Don Bachardy was born in Los Angeles in 1934. He studied at the Chouinard Art Institute in Los Angeles and the Slade School of Art in London. His first one-man exhibition was held in October 1961 at the Redfern Gallery in London. He has since had one-man exhibitions at galleries in Los Angeles, San Francisco, Seattle, Houston and New York. Most recently, he had a one-man exhibition at Cheim & Read, New York in 2013, at Craig Krull Gallery, Los Angeles in 2011 and at the Huntington Library in San Marino, California in 2004-2005. His works reside in the permanent collections of the Metropolitan Museum of Art in New York, the M.H. de Young Museum of Art in San Francisco, the University of Texas, Henry E. Huntington Library and Art Gallery, San Marino, California, the University of California, Los Angeles, the Fogg Art Museum of Harvard University, Princeton University, the California State Capitol Building (official portrait of Governor Edmund G. Brown, Jr.), the Smithsonian Institute, and the National Portrait Gallery in London, England. Seven books of his portraits have been published: three by Twelvetrees Press (October (in collaboration with Christopher Isherwood), 1980, One Hundred Drawings, 1983 and Drawings of the Male Nude, 1985); a collection of seventy drawings of artists, 70 X 1, published by Illuminati, 1983; Last Drawings of Christopher Isherwood, published by Faber and Faber, 1990 (Great Britain), 1991 (U.S.A.); Short Cuts: The Screenplay with portraits by Don Bachardy, published by Capra Press, 1993; and Stars in My Eyes, published by the University of Wisconsin Press in November 2000.

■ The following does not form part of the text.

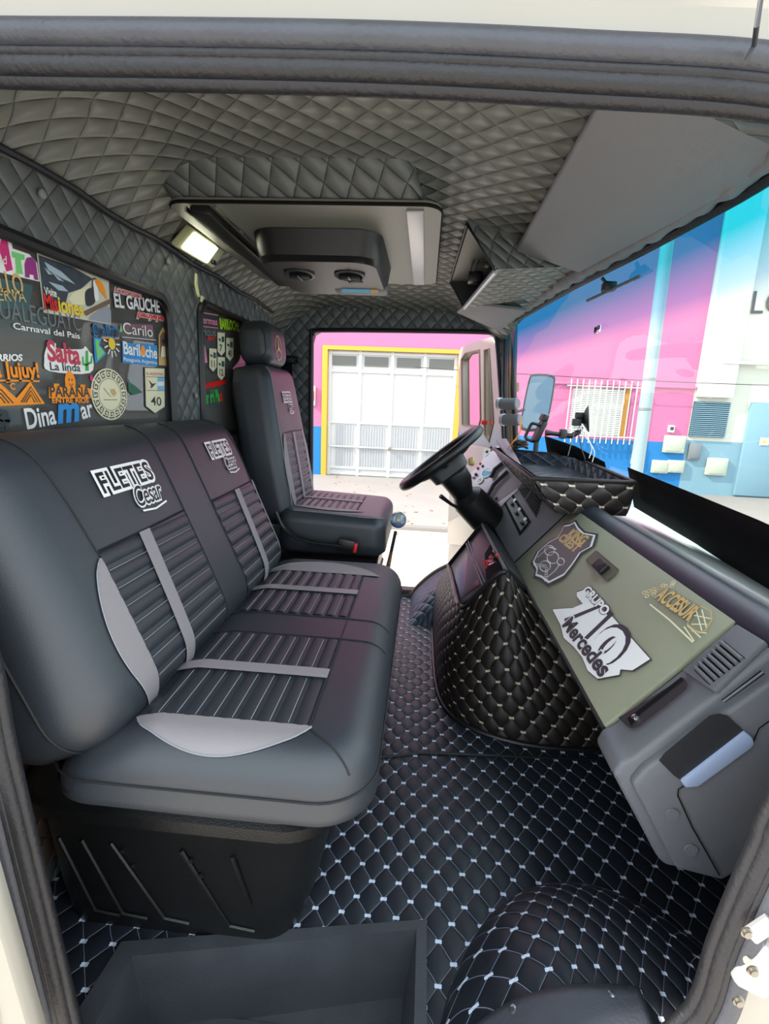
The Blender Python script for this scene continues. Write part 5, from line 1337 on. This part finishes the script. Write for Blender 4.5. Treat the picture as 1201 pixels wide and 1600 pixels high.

In 1953, at the age of nineteen, Bachardy began a relationship with novelist, playwright, screenwriter, autobiographer and diarist Christopher Isherwood that lasted until Isherwood’s death in 1986. Bachardy resides in Santa Monica, California in a house that he and Isherwood moved into over fifty years ago, and continues to draw and paint most days in his studio there.
The Christopher Isherwood Foundation, which aims to preserve the creative legacy of Isherwood and Bachardy, was established to promote the enjoyment and study of their work and the unique way of life that enabled them to produce it.